The Executive Office for U.S. Trustees generally does not comment on court rulings, said spokeswoman Jane Limprecht.

Attorneys at Houston’s Baker Botts, which filed an amicus brief supporting the enhancement, was pleased that the Fifth Circuit recognized the important differences between bankruptcy cases and fee-shifting cases, partner Aaron Streett said. The ruling should give bankruptcy judges “ample discretion to award appropriate fee enhancements where attorneys’ efforts contribute to truly exceptional results,” he said.

The ruling will be “very welcomed by bankruptcy professionals of all stripes” — not just lawyers, said Bill Baldiga, a New York lawyer and managing director of Boston-based Brown Rudnick’s litigation & restructuring department.

Baldiga’s firm wasn’t involved in the Fifth Circuit arguments, but CRG is a client and the firm represented the official equity committee in the underlying Pilgrim’s Pride bankruptcy. “It gives some clarity to the ability of a district court judge to make a fee enhancement decision,” he said.

There have been quite a number of other situations in which professionals have been reluctant to request a premium even after extraordinary service, he continued. “This will give precedent and courage to both law firms and financial advisory firms to request premiums when premiums should be awarded.”

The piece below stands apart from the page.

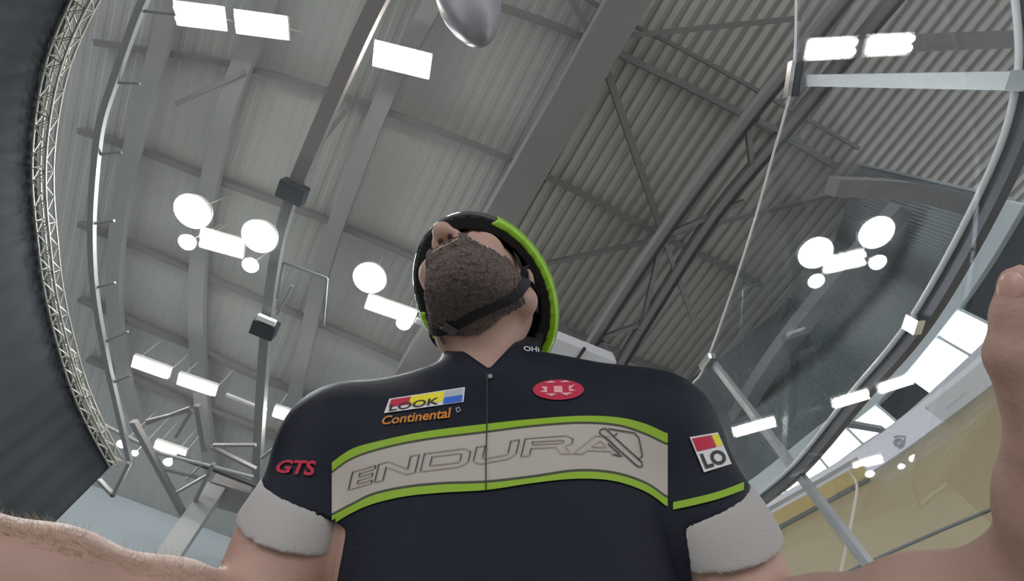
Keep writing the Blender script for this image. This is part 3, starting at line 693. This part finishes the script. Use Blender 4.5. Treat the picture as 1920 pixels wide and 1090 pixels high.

Alan Gover, a New York partner in White & Case’s financial restructuring and insolvency practice who wasn’t involved in the case thought the implications would be limited. Creditors are paid in full in only a handful of Chapter 11 cases, he said. “It’s going to be quite seldom where cases are presented to bankruptcy courts that will result in bonuses. I don’t think [the ruling is] going to be significant in any practical sense.”